*Task directions*
Return the lines exactly as they stand, from the first of the material through the line containing "SC.camera = cam".

*Dataset extract*

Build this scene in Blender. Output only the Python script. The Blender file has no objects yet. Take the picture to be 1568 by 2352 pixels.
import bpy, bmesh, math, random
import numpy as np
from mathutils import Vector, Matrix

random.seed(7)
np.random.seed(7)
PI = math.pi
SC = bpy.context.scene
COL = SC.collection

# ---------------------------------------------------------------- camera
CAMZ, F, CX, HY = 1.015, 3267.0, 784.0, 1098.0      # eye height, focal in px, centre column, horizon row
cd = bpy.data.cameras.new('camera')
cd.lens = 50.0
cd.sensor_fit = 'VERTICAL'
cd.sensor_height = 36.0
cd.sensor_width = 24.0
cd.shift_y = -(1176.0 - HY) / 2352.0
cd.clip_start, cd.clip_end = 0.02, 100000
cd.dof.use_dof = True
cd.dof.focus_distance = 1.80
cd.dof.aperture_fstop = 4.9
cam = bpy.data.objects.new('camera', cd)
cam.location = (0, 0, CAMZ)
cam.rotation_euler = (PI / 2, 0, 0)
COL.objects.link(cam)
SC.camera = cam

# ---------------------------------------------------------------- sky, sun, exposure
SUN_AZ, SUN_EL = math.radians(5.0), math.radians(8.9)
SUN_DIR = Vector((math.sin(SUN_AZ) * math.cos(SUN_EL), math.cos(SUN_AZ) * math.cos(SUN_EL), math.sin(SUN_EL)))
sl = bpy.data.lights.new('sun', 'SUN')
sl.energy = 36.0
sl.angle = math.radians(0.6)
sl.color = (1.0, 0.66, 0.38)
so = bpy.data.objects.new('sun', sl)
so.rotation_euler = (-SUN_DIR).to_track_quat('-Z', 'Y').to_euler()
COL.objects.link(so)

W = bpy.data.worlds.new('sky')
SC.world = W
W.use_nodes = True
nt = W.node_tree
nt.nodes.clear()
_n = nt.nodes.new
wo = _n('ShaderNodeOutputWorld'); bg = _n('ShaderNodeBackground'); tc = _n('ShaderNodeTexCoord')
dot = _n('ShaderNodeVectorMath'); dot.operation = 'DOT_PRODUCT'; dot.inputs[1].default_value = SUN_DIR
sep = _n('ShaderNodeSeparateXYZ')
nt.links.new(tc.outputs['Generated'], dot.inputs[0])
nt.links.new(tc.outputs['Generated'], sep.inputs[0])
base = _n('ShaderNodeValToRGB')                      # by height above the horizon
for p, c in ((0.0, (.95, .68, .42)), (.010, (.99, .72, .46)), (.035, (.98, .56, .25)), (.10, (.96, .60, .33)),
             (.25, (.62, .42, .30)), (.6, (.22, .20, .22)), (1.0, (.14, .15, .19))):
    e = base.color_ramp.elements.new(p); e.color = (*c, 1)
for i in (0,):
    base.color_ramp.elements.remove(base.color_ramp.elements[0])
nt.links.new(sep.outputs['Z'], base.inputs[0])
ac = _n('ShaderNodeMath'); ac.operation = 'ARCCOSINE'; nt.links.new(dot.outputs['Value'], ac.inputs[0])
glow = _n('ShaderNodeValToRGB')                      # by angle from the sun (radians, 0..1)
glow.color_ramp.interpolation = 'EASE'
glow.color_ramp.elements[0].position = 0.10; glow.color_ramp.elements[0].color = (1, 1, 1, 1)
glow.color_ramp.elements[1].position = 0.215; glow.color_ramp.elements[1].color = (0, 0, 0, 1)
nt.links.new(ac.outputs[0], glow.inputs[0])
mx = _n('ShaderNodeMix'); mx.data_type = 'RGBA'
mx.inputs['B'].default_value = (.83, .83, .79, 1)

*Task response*
Build this scene in Blender. Output only the Python script. The Blender file has no objects yet. Take the picture to be 1568 by 2352 pixels.
import bpy, bmesh, math, random
import numpy as np
from mathutils import Vector, Matrix

random.seed(7)
np.random.seed(7)
PI = math.pi
SC = bpy.context.scene
COL = SC.collection

# ---------------------------------------------------------------- camera
CAMZ, F, CX, HY = 1.015, 3267.0, 784.0, 1098.0      # eye height, focal in px, centre column, horizon row
cd = bpy.data.cameras.new('camera')
cd.lens = 50.0
cd.sensor_fit = 'VERTICAL'
cd.sensor_height = 36.0
cd.sensor_width = 24.0
cd.shift_y = -(1176.0 - HY) / 2352.0
cd.clip_start, cd.clip_end = 0.02, 100000
cd.dof.use_dof = True
cd.dof.focus_distance = 1.80
cd.dof.aperture_fstop = 4.9
cam = bpy.data.objects.new('camera', cd)
cam.location = (0, 0, CAMZ)
cam.rotation_euler = (PI / 2, 0, 0)
COL.objects.link(cam)
SC.camera = cam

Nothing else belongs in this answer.